═════ Data excerpt
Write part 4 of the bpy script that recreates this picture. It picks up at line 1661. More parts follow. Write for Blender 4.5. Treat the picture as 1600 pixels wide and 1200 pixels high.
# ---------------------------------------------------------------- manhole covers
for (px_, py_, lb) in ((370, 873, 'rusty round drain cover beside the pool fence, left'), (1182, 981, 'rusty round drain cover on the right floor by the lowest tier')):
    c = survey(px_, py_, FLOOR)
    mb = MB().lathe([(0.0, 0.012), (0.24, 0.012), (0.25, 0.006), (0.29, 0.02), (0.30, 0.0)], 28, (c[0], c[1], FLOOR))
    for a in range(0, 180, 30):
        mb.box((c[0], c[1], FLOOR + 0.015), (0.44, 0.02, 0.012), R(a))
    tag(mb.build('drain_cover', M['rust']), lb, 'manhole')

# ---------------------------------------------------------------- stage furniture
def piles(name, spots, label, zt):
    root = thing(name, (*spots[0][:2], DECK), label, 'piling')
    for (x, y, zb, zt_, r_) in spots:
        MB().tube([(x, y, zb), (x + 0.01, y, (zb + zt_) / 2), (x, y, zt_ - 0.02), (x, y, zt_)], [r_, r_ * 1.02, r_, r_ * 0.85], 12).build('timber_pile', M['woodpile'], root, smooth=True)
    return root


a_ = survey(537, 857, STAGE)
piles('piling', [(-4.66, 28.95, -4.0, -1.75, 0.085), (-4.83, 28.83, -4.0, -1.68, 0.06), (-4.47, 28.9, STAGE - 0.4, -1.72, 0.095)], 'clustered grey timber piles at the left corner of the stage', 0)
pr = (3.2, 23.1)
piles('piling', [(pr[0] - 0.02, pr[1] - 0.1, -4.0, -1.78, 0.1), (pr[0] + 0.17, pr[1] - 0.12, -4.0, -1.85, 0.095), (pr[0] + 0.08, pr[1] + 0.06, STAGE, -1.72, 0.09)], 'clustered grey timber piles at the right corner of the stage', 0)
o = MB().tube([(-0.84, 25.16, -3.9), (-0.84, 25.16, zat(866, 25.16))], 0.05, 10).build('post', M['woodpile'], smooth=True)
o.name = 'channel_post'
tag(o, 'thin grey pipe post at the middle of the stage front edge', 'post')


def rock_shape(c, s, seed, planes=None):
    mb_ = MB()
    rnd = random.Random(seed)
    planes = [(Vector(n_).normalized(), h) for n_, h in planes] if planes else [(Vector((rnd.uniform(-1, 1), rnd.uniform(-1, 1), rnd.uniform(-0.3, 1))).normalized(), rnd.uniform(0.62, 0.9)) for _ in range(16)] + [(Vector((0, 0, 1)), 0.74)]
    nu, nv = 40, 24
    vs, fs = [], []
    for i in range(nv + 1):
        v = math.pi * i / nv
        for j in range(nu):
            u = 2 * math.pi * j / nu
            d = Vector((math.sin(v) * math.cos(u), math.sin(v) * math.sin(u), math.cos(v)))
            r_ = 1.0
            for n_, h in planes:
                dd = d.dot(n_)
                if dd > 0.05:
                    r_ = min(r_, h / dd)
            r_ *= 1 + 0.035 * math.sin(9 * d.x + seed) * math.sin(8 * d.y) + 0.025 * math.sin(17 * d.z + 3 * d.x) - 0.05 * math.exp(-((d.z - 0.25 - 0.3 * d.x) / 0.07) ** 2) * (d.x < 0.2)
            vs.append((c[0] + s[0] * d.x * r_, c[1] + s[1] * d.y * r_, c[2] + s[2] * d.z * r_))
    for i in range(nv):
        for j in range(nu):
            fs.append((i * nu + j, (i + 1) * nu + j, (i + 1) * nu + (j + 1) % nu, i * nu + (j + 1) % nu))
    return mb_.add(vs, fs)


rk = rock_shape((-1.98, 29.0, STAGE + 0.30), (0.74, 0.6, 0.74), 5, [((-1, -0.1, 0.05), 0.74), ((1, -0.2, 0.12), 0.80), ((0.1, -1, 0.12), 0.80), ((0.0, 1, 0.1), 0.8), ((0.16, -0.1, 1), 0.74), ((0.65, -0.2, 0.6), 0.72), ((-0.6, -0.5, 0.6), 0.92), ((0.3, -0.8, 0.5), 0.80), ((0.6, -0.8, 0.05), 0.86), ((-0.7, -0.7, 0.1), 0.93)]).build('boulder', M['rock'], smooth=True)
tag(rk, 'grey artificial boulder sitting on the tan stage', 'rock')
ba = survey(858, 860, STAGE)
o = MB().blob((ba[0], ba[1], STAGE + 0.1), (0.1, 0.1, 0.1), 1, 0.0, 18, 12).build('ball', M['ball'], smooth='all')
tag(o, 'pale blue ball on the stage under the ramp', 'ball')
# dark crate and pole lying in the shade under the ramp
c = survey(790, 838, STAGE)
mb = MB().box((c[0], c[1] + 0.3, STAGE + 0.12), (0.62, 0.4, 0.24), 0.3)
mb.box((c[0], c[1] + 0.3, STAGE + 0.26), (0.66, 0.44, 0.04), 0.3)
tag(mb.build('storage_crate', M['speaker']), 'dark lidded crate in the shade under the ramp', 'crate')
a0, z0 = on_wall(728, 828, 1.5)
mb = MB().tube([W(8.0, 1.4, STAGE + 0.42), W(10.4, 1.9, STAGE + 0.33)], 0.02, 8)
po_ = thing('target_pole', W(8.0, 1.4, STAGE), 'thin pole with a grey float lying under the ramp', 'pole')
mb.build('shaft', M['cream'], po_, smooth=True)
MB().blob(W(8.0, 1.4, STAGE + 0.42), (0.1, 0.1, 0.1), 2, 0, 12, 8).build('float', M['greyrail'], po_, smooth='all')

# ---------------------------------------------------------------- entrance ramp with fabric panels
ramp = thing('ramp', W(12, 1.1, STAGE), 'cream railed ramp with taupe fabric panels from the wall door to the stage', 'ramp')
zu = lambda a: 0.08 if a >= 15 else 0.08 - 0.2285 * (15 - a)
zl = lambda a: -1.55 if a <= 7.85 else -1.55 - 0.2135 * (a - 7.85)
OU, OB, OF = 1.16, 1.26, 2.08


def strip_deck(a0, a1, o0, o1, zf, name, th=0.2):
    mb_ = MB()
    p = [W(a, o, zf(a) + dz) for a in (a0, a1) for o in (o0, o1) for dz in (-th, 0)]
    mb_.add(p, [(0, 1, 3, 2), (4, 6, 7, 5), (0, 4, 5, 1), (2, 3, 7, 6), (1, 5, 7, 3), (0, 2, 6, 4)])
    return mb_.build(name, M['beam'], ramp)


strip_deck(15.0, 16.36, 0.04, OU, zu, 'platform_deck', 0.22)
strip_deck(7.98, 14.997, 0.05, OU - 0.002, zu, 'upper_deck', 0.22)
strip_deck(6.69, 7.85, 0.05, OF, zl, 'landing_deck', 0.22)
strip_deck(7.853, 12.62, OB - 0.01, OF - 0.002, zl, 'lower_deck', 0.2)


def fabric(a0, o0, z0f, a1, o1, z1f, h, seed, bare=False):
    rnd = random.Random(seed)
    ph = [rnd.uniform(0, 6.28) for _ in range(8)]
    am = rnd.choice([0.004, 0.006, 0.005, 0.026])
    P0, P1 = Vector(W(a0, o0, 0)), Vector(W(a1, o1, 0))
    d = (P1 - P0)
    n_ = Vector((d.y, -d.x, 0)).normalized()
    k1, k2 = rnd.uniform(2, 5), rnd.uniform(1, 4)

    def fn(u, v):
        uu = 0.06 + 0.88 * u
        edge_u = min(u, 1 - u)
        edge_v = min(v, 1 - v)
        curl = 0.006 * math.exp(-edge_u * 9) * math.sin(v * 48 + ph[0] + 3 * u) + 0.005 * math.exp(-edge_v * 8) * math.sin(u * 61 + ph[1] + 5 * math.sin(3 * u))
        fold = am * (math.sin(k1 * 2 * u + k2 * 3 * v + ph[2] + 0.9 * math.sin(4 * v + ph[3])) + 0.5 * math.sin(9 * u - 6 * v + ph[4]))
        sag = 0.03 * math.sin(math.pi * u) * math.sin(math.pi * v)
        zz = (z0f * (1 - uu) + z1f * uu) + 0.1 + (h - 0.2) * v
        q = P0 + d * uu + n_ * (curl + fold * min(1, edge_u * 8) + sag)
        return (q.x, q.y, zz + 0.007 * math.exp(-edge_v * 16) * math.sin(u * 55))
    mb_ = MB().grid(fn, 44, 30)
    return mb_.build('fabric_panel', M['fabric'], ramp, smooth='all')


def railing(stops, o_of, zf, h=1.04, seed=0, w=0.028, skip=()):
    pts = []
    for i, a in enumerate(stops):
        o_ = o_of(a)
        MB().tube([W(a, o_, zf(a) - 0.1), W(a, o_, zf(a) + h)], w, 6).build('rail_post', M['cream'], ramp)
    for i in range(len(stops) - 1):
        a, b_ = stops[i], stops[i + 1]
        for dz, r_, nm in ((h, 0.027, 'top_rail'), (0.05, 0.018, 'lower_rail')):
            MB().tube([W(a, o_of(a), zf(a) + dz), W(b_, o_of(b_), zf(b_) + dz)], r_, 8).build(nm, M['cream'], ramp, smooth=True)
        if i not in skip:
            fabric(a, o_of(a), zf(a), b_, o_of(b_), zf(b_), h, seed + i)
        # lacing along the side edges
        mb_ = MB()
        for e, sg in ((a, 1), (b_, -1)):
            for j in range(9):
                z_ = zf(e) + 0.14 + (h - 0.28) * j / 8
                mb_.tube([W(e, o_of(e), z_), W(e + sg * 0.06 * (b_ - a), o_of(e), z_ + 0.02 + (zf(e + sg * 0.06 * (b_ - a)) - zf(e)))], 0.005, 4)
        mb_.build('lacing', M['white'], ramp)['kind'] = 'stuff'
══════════
- Problem -
Your output must be the lines of the material above, from the first through the line that contains "tag(mb.build('drain_cover', M['rust']), lb, 'manhole')", copied exactly. Include both endpoints and nothing else.

- Finished answer -
Write part 4 of the bpy script that recreates this picture. It picks up at line 1661. More parts follow. Write for Blender 4.5. Treat the picture as 1600 pixels wide and 1200 pixels high.
# ---------------------------------------------------------------- manhole covers
for (px_, py_, lb) in ((370, 873, 'rusty round drain cover beside the pool fence, left'), (1182, 981, 'rusty round drain cover on the right floor by the lowest tier')):
    c = survey(px_, py_, FLOOR)
    mb = MB().lathe([(0.0, 0.012), (0.24, 0.012), (0.25, 0.006), (0.29, 0.02), (0.30, 0.0)], 28, (c[0], c[1], FLOOR))
    for a in range(0, 180, 30):
        mb.box((c[0], c[1], FLOOR + 0.015), (0.44, 0.02, 0.012), R(a))
    tag(mb.build('drain_cover', M['rust']), lb, 'manhole')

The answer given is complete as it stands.